Jenrick backs efforts to strip serial rapist David Carrick of police pension | UK news
The Home Office minister Robert Jenrick has said serial rapist David Carrick should be stripped of his police pension.
Jenrick said the government supported efforts by the London mayor, Sadiq Khan, to remove the former Metropolitan police officer of his pension.
“The forfeiture of the pension is a matter for the mayor of London but we support his efforts to remove that pension, if indeed that is what he chooses to do,” Jenrick told Sky News. “This is one of the most egregious cases of police misconduct in the history of the Met, perhaps in the history of British policing. This disgusting individual should not benefit from his years serving in the Metropolitan police.”
Home Office guidelines say forfeiture applications to remove a police pension can be made when an officer has been convicted of a criminal offence committed in connection with their service which leads to a serious loss of confidence in policing, but not if crimes are committed while an officer is off-duty. Freedom of information data shows that only 42 applications for forfeiture of police pensions were approved in the five years to November 2022.
Dame Vera Baird, a former victims’ commissioner, said it would be “appropriate to take a pension pot away from such a serious offender”, adding: “What does it matter if he was on duty or not? I hope his victims will be compensated without having to go to court.”

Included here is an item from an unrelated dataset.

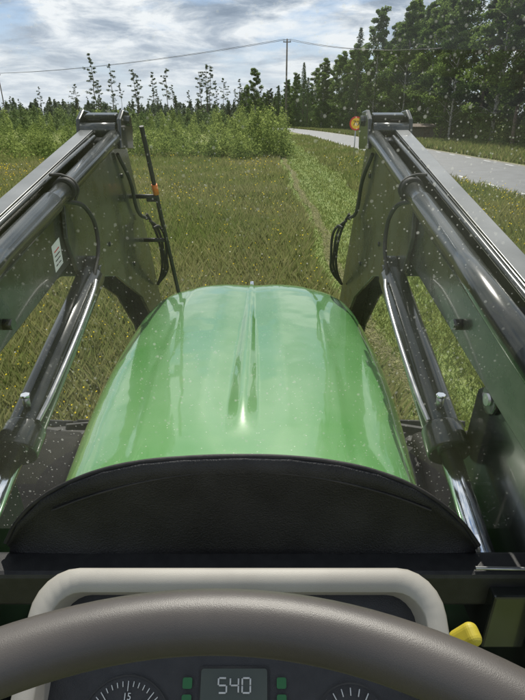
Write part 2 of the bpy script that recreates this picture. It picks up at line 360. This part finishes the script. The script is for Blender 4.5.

The police watchdog, the Independent Office for Police Conduct, said it has no plans to investigate how Carrick went undetected, but the Metropolitan police and the government are coming under pressure to punish officers who allowed Carrick to be shielded from the sack despite multiple warnings about his abuse. The failure to remove him would also be part of the Angiolini inquiry already examining how another serving officer was able to abduct, rape and murder Sarah Everard.
Jenrick said there “now needs to be a very detailed investigation as to exactly what happened and who might have known about this during his years of service”.
“Mark Rowley, who’s leading the Metropolitan police is focused on that,” he told Sky. “The home secretary has met with him to get explicit assurances that he will be working now intensively to understand the events, how this could possibly have happened for such a prolonged period of time and what we can do to make sure it never happens again.”